We understand the characteristics of a “good” photograph are subjective. However, there are a handful of things that all good photos do: They catch the eye of a prospective customer, help to simplify complicated concepts and enhance the appeal of a product or service (Weebly). 

 

And while the marketing value of strong imagery warrants an investment in professional photoshoots, we also understand not every business has the budget to hire a fancy photographer. Thankfully, the evolution of technology means nearly everyone on a job site has a near-professional camera in their pocket. If you decide to take that route, here are some photo-taking tips to keep in mind:

 

Find balance. Taking photos in a way that ensures objects, tones, and colors are of equal visual weight throughout the composition. A balanced image is more exciting and more appealing to the eye. 

Shoot away from the sun. When shooting in sunlight, it’s all about the time of day you’re shooting and how you use the light. Shooting toward the sun at midday gives photos an overexposed look and increases color saturation and contrast.

How you use daylight will greatly impact what your photos look like.

Shoot working machinery. Photos of your machinery in action will explain what you do better than any text can. Use strong imagery to connect with people and showcase your capabilities. 
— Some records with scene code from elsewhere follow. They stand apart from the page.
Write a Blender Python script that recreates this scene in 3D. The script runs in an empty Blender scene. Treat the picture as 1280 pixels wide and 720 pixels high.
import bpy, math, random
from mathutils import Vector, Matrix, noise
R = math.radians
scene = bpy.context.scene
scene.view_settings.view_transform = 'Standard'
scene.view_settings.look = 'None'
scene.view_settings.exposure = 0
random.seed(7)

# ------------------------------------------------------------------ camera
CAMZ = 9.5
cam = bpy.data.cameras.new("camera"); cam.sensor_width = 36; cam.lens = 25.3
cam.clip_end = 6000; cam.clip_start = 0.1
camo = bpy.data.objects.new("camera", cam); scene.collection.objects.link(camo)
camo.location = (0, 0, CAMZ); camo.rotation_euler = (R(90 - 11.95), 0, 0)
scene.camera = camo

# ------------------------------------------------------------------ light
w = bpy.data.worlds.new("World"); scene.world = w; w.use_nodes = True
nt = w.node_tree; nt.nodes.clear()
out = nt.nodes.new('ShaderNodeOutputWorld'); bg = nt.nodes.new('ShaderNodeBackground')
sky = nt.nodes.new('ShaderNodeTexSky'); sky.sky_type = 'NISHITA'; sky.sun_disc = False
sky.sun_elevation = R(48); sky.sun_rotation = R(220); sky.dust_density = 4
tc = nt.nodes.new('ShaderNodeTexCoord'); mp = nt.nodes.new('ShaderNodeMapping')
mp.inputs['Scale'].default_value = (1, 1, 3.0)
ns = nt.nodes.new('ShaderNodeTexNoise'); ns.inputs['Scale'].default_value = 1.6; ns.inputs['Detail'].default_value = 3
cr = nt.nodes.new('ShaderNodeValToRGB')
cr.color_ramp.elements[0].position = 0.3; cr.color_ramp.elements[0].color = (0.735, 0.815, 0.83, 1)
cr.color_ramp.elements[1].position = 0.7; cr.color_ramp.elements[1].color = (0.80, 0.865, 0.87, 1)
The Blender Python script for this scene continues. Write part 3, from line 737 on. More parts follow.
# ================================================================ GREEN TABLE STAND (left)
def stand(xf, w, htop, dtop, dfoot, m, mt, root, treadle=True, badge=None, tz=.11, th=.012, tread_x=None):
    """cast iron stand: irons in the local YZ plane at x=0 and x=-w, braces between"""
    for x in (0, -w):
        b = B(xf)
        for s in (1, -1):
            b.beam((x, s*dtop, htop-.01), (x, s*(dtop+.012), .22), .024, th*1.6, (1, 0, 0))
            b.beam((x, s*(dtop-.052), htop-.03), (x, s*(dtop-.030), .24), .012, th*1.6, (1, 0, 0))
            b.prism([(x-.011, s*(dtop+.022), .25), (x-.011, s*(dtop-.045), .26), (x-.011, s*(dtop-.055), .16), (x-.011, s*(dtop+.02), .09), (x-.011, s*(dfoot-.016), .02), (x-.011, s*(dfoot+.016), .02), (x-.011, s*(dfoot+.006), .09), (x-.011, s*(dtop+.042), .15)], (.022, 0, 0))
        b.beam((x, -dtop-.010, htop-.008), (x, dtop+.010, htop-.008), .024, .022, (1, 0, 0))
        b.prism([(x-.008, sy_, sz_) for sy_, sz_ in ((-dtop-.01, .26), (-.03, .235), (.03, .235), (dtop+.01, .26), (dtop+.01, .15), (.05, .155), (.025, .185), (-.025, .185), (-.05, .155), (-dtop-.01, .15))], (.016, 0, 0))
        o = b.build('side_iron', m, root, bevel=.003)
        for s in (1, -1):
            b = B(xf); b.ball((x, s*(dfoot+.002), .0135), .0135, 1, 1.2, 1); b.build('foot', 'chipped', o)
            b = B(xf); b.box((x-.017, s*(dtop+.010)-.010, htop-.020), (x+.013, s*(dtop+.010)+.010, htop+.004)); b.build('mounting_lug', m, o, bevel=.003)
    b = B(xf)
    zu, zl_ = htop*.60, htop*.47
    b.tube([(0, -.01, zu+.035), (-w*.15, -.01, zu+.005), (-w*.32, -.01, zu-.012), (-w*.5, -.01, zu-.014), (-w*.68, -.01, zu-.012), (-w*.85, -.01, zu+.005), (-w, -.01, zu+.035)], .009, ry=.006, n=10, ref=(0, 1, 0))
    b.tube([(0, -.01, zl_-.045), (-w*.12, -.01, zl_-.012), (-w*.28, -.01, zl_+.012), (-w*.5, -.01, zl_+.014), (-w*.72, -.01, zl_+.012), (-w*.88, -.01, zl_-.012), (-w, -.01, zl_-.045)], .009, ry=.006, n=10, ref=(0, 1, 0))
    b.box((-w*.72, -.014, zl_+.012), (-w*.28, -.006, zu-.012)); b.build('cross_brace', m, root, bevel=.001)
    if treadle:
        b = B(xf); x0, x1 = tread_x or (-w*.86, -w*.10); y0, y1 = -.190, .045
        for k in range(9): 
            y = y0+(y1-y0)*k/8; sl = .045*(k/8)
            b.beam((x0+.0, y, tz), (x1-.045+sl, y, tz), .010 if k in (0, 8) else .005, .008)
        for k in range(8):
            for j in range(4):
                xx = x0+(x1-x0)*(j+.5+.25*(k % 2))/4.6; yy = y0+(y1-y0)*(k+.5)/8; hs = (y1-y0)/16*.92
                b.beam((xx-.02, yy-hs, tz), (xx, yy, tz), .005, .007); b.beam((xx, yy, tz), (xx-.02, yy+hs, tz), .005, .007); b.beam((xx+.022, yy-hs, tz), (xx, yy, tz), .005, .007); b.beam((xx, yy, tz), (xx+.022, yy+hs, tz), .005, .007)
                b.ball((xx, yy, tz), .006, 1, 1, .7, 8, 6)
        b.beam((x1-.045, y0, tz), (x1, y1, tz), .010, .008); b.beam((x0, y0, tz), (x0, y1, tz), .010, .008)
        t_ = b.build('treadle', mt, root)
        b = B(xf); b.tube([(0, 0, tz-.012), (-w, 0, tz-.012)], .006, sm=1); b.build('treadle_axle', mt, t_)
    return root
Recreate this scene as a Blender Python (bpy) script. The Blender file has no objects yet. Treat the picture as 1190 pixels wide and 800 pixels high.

Focus on what’s most important. Proper framing provides context to the subject of your photo and helps the viewer understand the overall story. Ask yourself, "What needs to be in the photo and what doesn't?" Only include what you need and edit out the extra stuff. 

Follow the “rule of thirds.” The rule of thirds is a composition guideline that places the subject of your photo in the left or right third of an image, leaving the other two thirds more open. This generally leads to more well-composed shots.

Two construction workers are lined up with the direct center lines and the third fills the far right section, leaving the far left section open for visual interest.

Get creative with your angles. Keep in mind that low-angle shots are generally more compelling and can make the subject of your photo more dominant and dramatic. 

Both images effectively showcase the construction site, but one clearly gives an elevated feel.

Crop rather than zoom. Zooming too far tends to make the image more grainy than it has to be. Cropping a photo allows you to cut unnecessary details and get the composition right without sacrificing image quality. 

Use a tripod. A tripod offers improved stability and allows for sharper images. If you have the proper equipment, you can also use a tripod to capture video footage. But the same mantra applies to video: it needs to be high-quality!

Add a human element with candid shots. Featuring candid shots of your team in action presents the perfect opportunity to show what your company does and what your company culture is all about. These shots also allow you to highlight the scope and size of your projects.  

Candid shots. Showing your workforce in action is more effective than telling potential business partners what you do. Photo credit: Pacific Box Company.

Even the best imagery won’t translate if not presented to the right audience. Think about which images will work better on your website versus your LinkedIn page versus your Facebook page. Then find out where different types of clients spend their time – and post accordingly. 

 

The moral of the story is that you don’t want to treat imagery as an afterthought. Instead, respect the documentation of your work as an integral part of construction marketing and a business development tool that can enhance your brand. Providing high-quality photos and information across all your marketing materials can go a long way in creating trust – even with people you have yet to engage. It might even inspire them to pick up the phone or shoot you an email.